Os três artigos sobre o tema da agressão como resultado do desenvolvimento na primeira infância, de Tremblay , Keenan, Ishikawa e Raine, oferecem perspectivas importantes a respeito do desenvolvimento da agressividade na primeira infância. Tremblay apresenta uma justificativa convincente para focalizar os cinco primeiros anos de vida, observando que as taxas de agressão física diminuem a partir dos primeiros anos até a adolescência. É importante notar que se crianças não mostram taxas altas de comportamento agressivo nos três primeiros anos, muito poucas passarão a apresentar taxas altas a partir dos 5 anos de idade.

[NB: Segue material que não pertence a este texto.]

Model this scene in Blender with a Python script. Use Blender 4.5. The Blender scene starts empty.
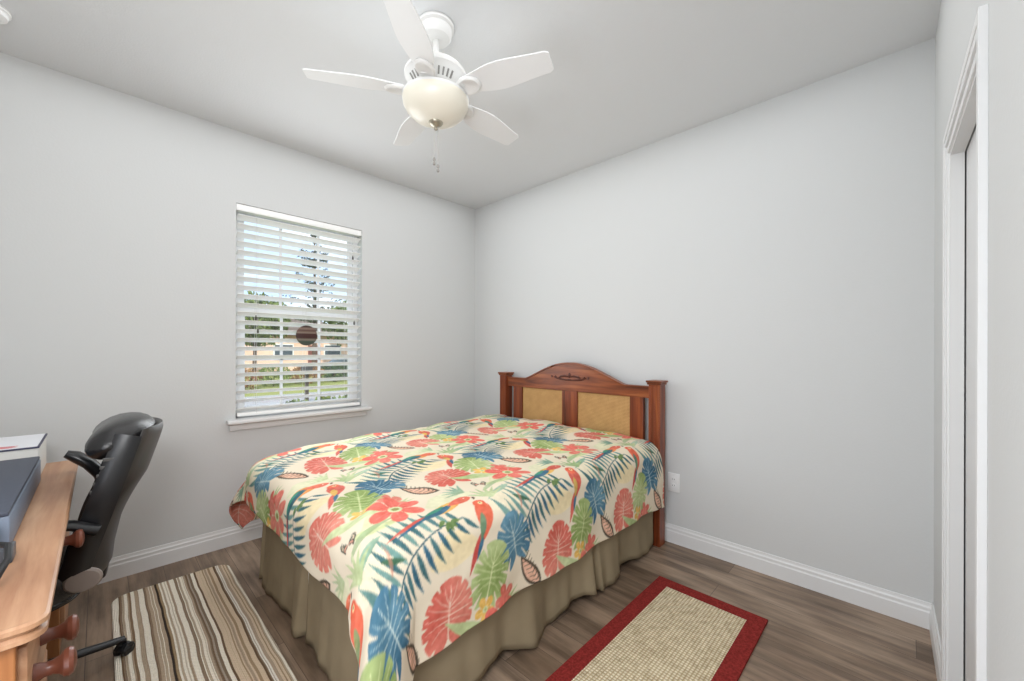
import bpy, bmesh, math, random
import numpy as np
from mathutils import Vector, Matrix, Euler
PI = math.pi
random.seed(7); rng = np.random.default_rng(7)
scene = bpy.context.scene
COL = scene.collection

# ------------------------------------------------------------------ camera
YAW = 0.797350
FPX = 402.5
cd = bpy.data.cameras.new('camera'); cam = bpy.data.objects.new('camera', cd); COL.objects.link(cam)
cd.sensor_width = 36.0; cd.lens = FPX * 36.0 / 1024.0
cd.shift_y = (350.84 - 340.5) / 1024.0
cd.clip_start = 0.02; cd.clip_end = 300
fw = Vector((math.sin(YAW), math.cos(YAW), 0)); rt = Vector((math.cos(YAW), -math.sin(YAW), 0)); up = Vector((0, 0, 1))
ROLL = 2.86e-3
m3 = Matrix((rt, up, -fw)).transposed() @ Matrix.Rotation(ROLL, 3, 'Z')
cam.matrix_world = Matrix.Translation((-2.69641, -3.17100, 1.28467)) @ m3.to_4x4()
scene.camera = cam

# ------------------------------------------------------------------ world, sun, lamps, exposure
scene.view_settings.view_transform = 'Standard'; scene.view_settings.look = 'None'
scene.view_settings.gamma = 1.0; scene.view_settings.use_curve_mapping = False
scene.view_settings.exposure = 0.02
w = bpy.data.worlds.new('world'); scene.world = w; w.use_nodes = True
nt = w.node_tree; nt.nodes.clear()
out = nt.nodes.new('ShaderNodeOutputWorld'); bg = nt.nodes.new('ShaderNodeBackground')
tc = nt.nodes.new('ShaderNodeTexCoord'); mp = nt.nodes.new('ShaderNodeMapping'); mp.inputs['Scale'].default_value = (1, 1, 3)
nz = nt.nodes.new('ShaderNodeTexNoise'); nz.inputs['Scale'].default_value = 3.0; nz.inputs['Detail'].default_value = 5
cr = nt.nodes.new('ShaderNodeValToRGB')
cr.color_ramp.elements[0].position = 0.42; cr.color_ramp.elements[0].color = (0.46, 0.62, 0.86, 1)
cr.color_ramp.elements[1].position = 0.62; cr.color_ramp.elements[1].color = (0.95, 0.97, 1.0, 1)
nt.links.new(tc.outputs['Generated'], mp.inputs[0]); nt.links.new(mp.outputs[0], nz.inputs['Vector'])
nt.links.new(nz.outputs['Fac'], cr.inputs[0]); nt.links.new(cr.outputs[0], bg.inputs['Color'])
bg.inputs['Strength'].default_value = 1.9; nt.links.new(bg.outputs[0], out.inputs[0])

def area(name, loc, rot, sx, sy, power, color=(1, 1, 1), spread=PI):
    l = bpy.data.lights.new(name, 'AREA'); l.shape = 'RECTANGLE'; l.size = sx; l.size_y = sy; l.energy = power
    l.color = color; l.spread = spread
    o = bpy.data.objects.new(name, l); o.location = loc; o.rotation_euler = rot; COL.objects.link(o); return o
sun = bpy.data.lights.new('sun', 'SUN'); sun.energy = 4.5; sun.angle = math.radians(1.5); sun.color = (1, 0.95, 0.86)
so = bpy.data.objects.new('sun', sun); so.rotation_euler = (math.radians(48), 0, math.radians(-25)); COL.objects.link(so)
# daylight entering through the window, then unseen fill lamps added to brighten the room
area('window_daylight', (-1.635, -0.10, 1.55), (math.radians(-90), 0, 0), 0.84, 1.3, 13, (0.93, 0.97, 1.0))
area('desk_side_fill', (-3.30, -2.70, 1.15), (0, math.radians(-90), 0), 1.9, 0.75, 13, (0.96, 0.975, 1.0))  # added fill from the desk side, at a made-up doorway out of view
area('ceiling_fill', (-1.72, -1.65, 2.732), (0, 0, 0), 3.0, 3.0, 25, (0.96, 0.98, 1.0))  # broad soft fill added under the ceiling, no fixture there
area('camera_fill', (-2.95, -3.02, 1.80), (math.radians(66), 0, math.radians(-18)), 0.5, 0.5, 19, (0.98, 0.985, 1.0))  # unseen fill added near the camera for an even, flash-like exposure

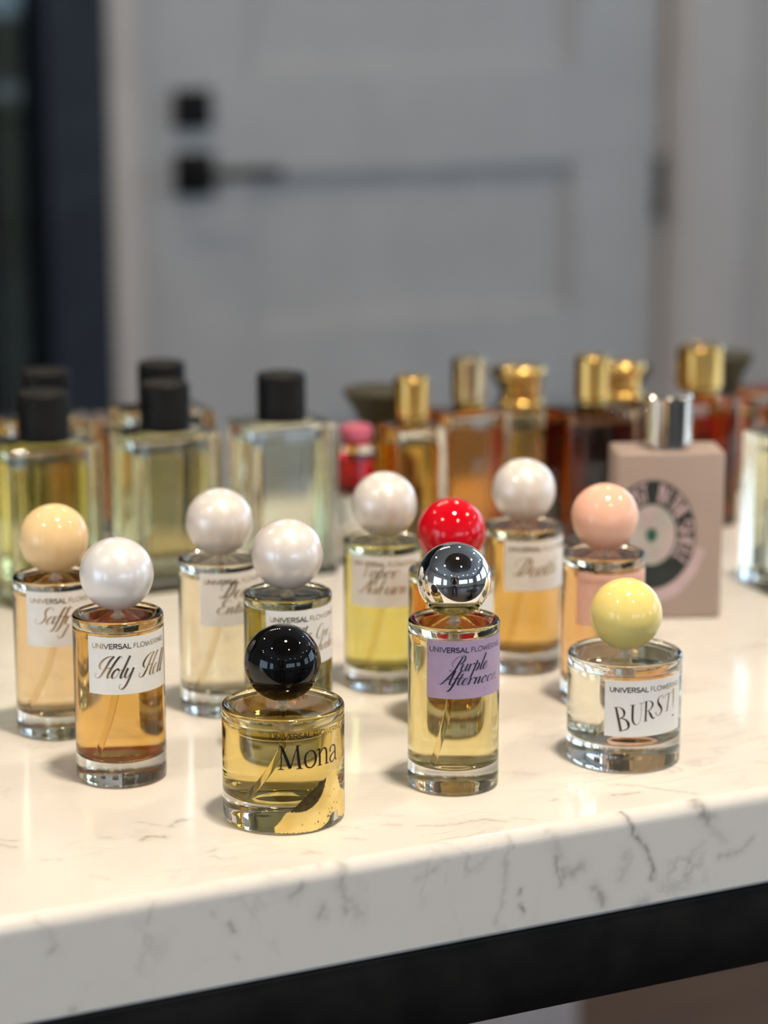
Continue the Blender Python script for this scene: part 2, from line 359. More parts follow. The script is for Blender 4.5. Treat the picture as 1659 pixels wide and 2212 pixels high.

Este ponto foi corroborado em um estudo longitudinal que acompanhou o percurso da agressividade na faixa etária de 2 a 5 anos em uma amostra de 300 meninos de baixa renda.1 Entre as crianças que, aos 2 anos de idade, apresentaram escores iguais ou acima do 90o percentil nos itens de comportamento agressivo de bater do Child Behavior Checklist (CBCL), 88% permaneceram acima desse limiar aos 5 anos de idade, sendo relativamente pequeno o número de novas crianças ingressando nesse grupo extremo aos 5 anos de idade (22%). Portanto, a grande maioria das crianças que exibem níveis altos de agressividade por ocasião do ingresso na escola, provavelmente começou a apresentar esse padrão na primeira infância.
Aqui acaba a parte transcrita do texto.